Holding elections with ‘outside’ assistance

Nepal is getting ready for another election. After dissolution of the constituent assembly a year ago, it will be the country’s second attempt in five years at electing representatives who would hopefully draft the new constitution.

The 2008 elections, the first after the civil war, promised to usher in a New Nepal. There were visible changes – abolition of monarchy and the country becoming a republic – but the main task of promulgating a new constitution remained incomplete.

After months of squabbling, the parties handed over the reins of power to an interim government headed by the country’s chief justice with the sole objective of conducting polls to elect another constituent assembly.

Three months after taking charge last week, November 19 was declared as the date of election. The announcement has been welcomed by many countries including India with assurances of support.

There’s still a possibility that polling may not be held on the said date as 33 parties including the Communist Party of Nepal-Maoist, a breakaway faction of Unified Communist Party of Nepal (Maoist), have decided to boycott and even disrupt the polls. But that’s another matter.

Like in 2008, Nepal would require logistical and financial support from its neighbours India and China and other donor countries to conduct the polls in an efficient manner.

Reports say the election commission and the foreign and finance ministries have prepared a list of 67 items that Nepal would need from other countries for the election.

A formal request has already been sent to New Delhi to provide 500 vehicles in grant – like it did during the previous polls. Electronic voting machines and ballot boxes are other items sought from the southern neighbour.

Talks are underway with other countries and lists are being prepared on the items that can be sought as assistance. But offers of financial aid have already started pouring in.

On Monday, UK announced additional assistance of £4 million to the Nepal Peace Trust Fund and £2 million more to ensure women’s participation, election observation and training for journalists.

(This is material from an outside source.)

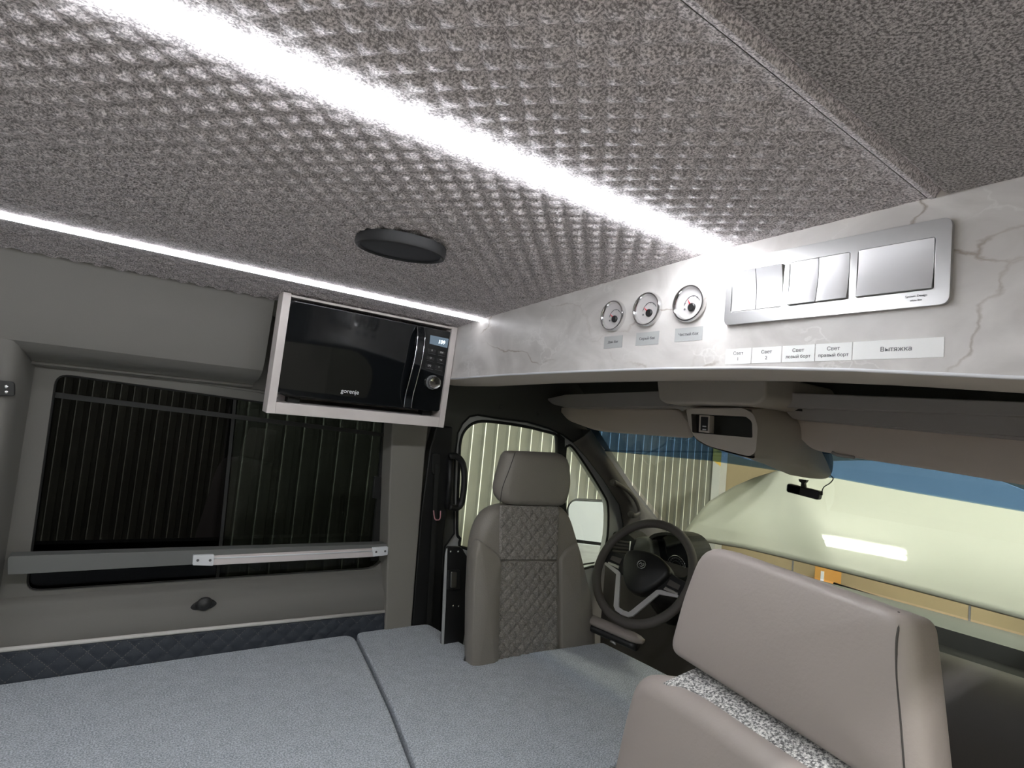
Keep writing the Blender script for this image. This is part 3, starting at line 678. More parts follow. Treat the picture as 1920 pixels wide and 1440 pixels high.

This would take UK’s support to the election to a total of £14.5 million. Switzerland, Denmark and Finland have also assured additional sums to aid the election process.

Similar announcements of support are expected in coming days from other countries like Germany, France, US, Japan and the European Union. The final sum, both in terms of logistics and financial aid, is expected to be substantial.

This is where a problem could arise. A report in The Himalayan Times last month stated that the government has no idea of how much money came in as foreign assistance during the 2008 polls and how much of it was spent.

The government needs to ensure that this doesn’t get repeated again and the money and logistics provided by foreign donors gets utilised properly for conduct of free and fair polls.